Valery Gergiev, the noted classical music conductor, is a native of South Ossetia, and today, according to BBC Radio News, he conducted a concert in memoriam for all of the Ossetians killed in the Georgian attack on Tskhinvali, the capital city of South Ossetia.

Gergiev also spoke to the BBC and said if it were not for the Russian army coming to the rescue, hundreds if not thousands more Ossetians would have been killed by Georgian missiles and bombs.

Steve Erlanger reports in today's The New York Times on the contrast between the official U.S. position which makes Russia into the perpetrator and Georgia into the victim and the more nuanced European view that sees this whole conflict the result of an impetuous and not too smart Georgian president Saakashvili.

Writes Erlanger:

"The United States — stung by the Russian move against a Washington protégé, Georgia’s president, Mikheil Saakashvili— has talked in cold war terms, with Secretary of State Condoleezza Rice comparing the Russian move to the Soviet invasion of Czechoslovakia in 1968. But many European leaders believe that Mr. Saakashvili acted rashly when he sent his troops to take over the autonomous ethnic enclave of South Ossetia, bringing down much of the destruction upon his own head.
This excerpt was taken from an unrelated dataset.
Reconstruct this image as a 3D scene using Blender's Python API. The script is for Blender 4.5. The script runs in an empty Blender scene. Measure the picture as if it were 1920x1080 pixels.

"“On one side you have a bear, and on the other, a little ‘roquet,’ ” said one senior French official, using the French word for a yapping little dog. The official, who spoke on condition of anonymity because he was not authorized to discuss the Georgian crisis publicly, allowed that Mr. Saakashvili may have fallen into a carefully prepared Russian trap. “But when you’re a chief of state, you have to know about the reality of forces,” he said. “This was an incredible misjudgment by Saakashvili.”"

And it was a disastrous attack against South Ossetia that brought the Russian army to the rescue. What else would anyone expect when South Ossetia was populated with so many Russians? Would Bush or Cheney or Rice do any different if Americans in Tijuana were being bombed and shelled by Mexico which wanted to re-exert control over a largely American colony there?

Bush's harsh reaction to Moscow is just another example of the United States trying to bully the rest of the world in order to protect a Bush crony and protege by the name of Saakashvili.